It is an exciting time to be an igneous petrologist. Many traditional ideas about the evolution of the mantle, melt generation and magma differentiation that you might teach in a BSc level course, are being revised by ongoing research. I'm interested in how ancient and recycled components in the mantle have formed and how they contribute to volcanism at ocean islands and large igneous provinces. I'm also curious about how deeper-derived melts evolve in the crust, and how the petrological dynamics in these so called magma reservoirs influence different eruptions types.
Volatiles and their stable isotopes in volcanic materials are recurring themes of my research. Because of their special type of behavior in geological environments, volatiles can be used to extract unique information about the mantle and magmatic processes that is unaccessible for other classes of elements. My research targets specific isotope systems such as sulfur, boron, oxygen and hydrogen in order to understand how and why the Icelandic mantle is heterogeneous. In the special case of Kverkfjöll, I look at all of these isotopes in a single volcanic system.
It all boils down to fluids.
I'm unrecoverably interested in the interface between the magmatic and hydrothermal interface. I believe a lot of magic happens, and many answers live in this realm.

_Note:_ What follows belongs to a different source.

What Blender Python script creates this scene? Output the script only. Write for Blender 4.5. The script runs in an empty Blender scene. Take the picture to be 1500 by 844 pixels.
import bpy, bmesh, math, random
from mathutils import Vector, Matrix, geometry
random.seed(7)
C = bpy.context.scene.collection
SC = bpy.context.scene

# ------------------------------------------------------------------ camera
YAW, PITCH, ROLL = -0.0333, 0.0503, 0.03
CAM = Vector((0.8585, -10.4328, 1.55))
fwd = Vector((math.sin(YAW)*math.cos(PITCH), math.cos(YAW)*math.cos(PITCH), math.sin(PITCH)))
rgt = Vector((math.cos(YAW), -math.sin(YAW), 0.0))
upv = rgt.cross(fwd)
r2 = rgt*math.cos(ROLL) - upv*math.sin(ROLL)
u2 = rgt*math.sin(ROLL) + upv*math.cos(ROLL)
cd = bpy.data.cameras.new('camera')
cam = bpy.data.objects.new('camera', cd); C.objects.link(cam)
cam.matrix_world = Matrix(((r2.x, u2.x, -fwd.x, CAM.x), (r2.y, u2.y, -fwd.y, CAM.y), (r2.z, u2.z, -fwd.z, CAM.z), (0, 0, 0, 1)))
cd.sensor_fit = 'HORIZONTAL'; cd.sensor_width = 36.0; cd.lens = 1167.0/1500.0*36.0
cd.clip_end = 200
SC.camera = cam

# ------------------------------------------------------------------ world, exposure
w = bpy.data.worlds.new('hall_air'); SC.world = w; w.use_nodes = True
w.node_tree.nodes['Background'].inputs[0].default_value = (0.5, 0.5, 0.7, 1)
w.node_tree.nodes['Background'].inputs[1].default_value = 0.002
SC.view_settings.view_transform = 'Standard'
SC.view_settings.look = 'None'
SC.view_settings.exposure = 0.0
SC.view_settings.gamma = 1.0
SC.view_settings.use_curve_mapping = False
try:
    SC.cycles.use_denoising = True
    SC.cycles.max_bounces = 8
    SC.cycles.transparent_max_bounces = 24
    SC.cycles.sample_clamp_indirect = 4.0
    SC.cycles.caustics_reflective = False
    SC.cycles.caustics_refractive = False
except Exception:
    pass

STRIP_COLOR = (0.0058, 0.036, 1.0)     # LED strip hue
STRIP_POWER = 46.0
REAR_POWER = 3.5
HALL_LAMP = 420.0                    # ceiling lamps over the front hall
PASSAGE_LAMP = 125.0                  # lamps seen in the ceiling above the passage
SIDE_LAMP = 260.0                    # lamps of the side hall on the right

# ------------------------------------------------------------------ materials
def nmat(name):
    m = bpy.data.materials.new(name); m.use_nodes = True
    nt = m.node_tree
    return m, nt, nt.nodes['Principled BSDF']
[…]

Magmatic fluids, as they exist near an intrusive body, are very hard to catch. I have studied chlorine isotopes in rhyolites, fluid-rock reactions in ferrocarbonatites and magmatic gases in hydrothermal fluids. I am irredeemably excited about finding magmatic fluids in high-temperature fluid inclusions. I also work on eruptive sulfur outgassing of past and recent eruptions.
What are volatile elements?
In a cosmochemistry, elements are classified as refractory or volatile. Refractory elements (for example Al, Mg, Ti, Ca, Fe, Ni, REEs) have high condensation temperatures and are the first to precipitate out of the cooling (pre-)solar nebula as oxide or silicate minerals or metallic alloys. Volatile elements (for example H, He, C, Na, S, Cl, K, Hg, Pb) are those with low condensation temperatures, that is, elements that remain gaseous above temperatures of c. 1300 K at low pressures. However, this classification is neither intuitive or practical when considering the geochemical behaviour of elements in magmatic environments on Earth. For example, K and Na that are volatile in a cosmochemical sense, are usually rock-forming elements on Earth. For this reason, igneous geochemists classify volatile elements and compounds as those that partition strongly to fluid phases during magmatic processes and tend to be liquids or gases at room temperature and atmospheric pressure. Whenever I talk casually about volatiles, it is in this latter sense.